During my lifetime I have on occasion been told that I was not too smart, but nobody EVER accused me of being a FOOL!

I am sure that if Schoenfield had known this he would have muttered some inane remark like "Schwartz has no moral fibers “ and, do you know that when it comes to staying alive, I DON'T!

Once returned to camp, our normal life-style resumed, which meant that among other things we were bombed and strafed several times a day but suffered no casualties due to our having dug slit trenches around our tents as soon as we arrived at this airfield. It takes almost a direct hit on a slit trench to cause casualties. During these raids, we fired up at the attackers with our carbines, not realizing that we are firing them alongside each others heads. After the raids we found that we could not hear anything for a while, due to the punishing our eardrums suffered.

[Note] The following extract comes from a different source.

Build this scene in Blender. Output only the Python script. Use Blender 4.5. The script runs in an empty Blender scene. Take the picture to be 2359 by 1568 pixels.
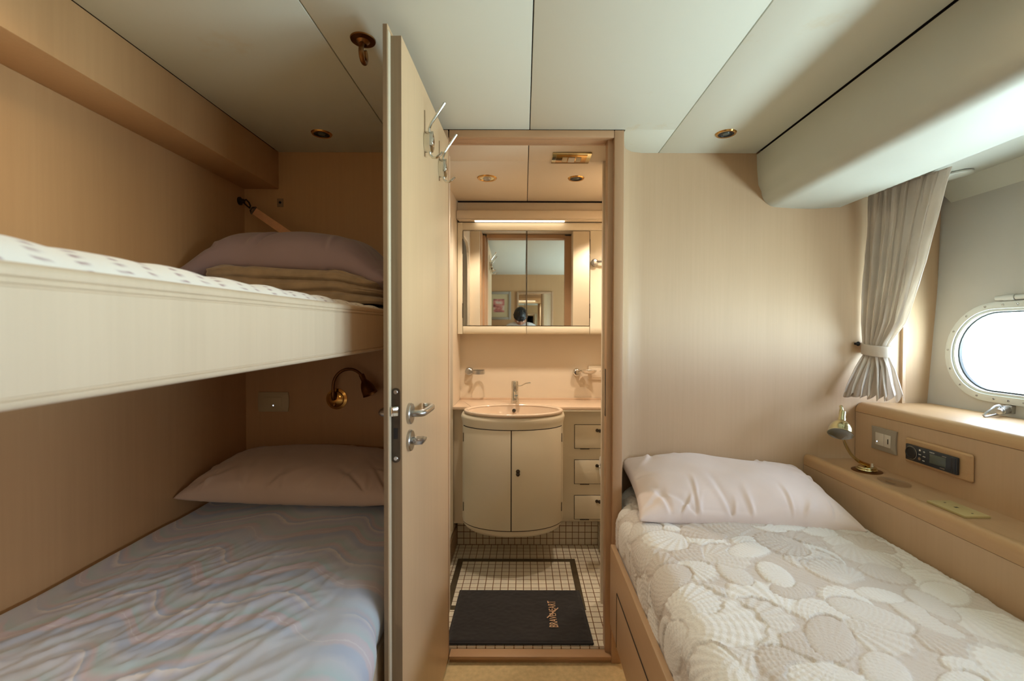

While it may sound foolish to shoot at attacking airplanes with a rifle, at that time we felt that we had to shoot back at them, and all we had to do it with were our rifles. It was my habit during raids where there was an Ack-ack pit nearby, to help them by handing up the clip of 5- 40 millimeter shells into the arms of the man who loaded them, or by throwing the empty casings out of the gun pit.

You see, those empty casings constituted a hazard because the entire crew had to spin around with the Bofors Gun as it turned and shot at a point somewhat ahead of the attacking enemy airplanes. In helping serve the Ack-ack gun I felt I was contributing to our defense. In addition, I was avoiding the fear one feels while he is doing nothing but watch death approach him from the sky and he is helpless to prevent it.

We then spent several miserable days, being attacked as many as 6 times a day by flights of 4 to 6 Messerschmidts. They always swooped down upon us without warning, coming right out of the sun making it difficult to see them clearly. The first thing we knew was that “golf balls” (20 millimeter shells) were bouncing around the camp area and 250 pound bombs falling all around us. It got so bad, that our cooks would not stand up while serving us in the ‘mess line”.

What they did was set up a line of 30 Gallon Pots containing food, then they sat in a long slit trench behind the Food line, holding the 30 gallon pot lids over their heads for protection from the falling shrapnel As we walked down the line helping ourselves to the food, they exhorted us to serve ourselves and leave quickly, so as to present a less favorable target for the attacking airplanes.

We quickly took advantage of the situation, seeing an opportunity to make life miserable for those “Dog-robbers”. That is a common expression used by many GIs when referring to army cooks who take advantage of “dog-faces” (soldiers) When we took more than one scoop of any food they shouted that we could not do that, so we merely laughed at them and helped ourselves to seconds and thirds. You might think that this is quite “childish” on our part, but just remember that our life for months had been one of constant grimness where we could actually feel the imminence of death daily, leaving little room for humor. The scene was reminiscent of some “slapstick” Comedy routine, and we just couldn’t stop laughing about it !

Finally, on March 10th our airplanes arrived and also our “B” party. The 66th Squadron is once more back together.

We are told that the British 8th Army will attempt a break through shortly.

We lost an officer to a German landmine. Captain Mitchell was killed while driving a jeep nearby looking for abandoned German “goodies”, like Lugers, or Zeiss Field glasses.

On March 13th, our planes ran into large formations of ME-109s and MC-202s while on bombing and strafing runs. We were credited with three “kills”. , however we lost several pilots, so the victory was bitter-sweet. The RAF advises us that we now outnumber the Luftwaffe by approximately ten to one.

Aug 8, 2004 Addendum. Having Al Schoenfield’s book “The Saga Of The Exterminator’s Squadron” for reference now, I find that his recollection of our being lost on guard differs from mine somewhat. I found this curious because those events were indelibly etched in my mind at the time !

So ends Chapter 13 of my wartime memoirs.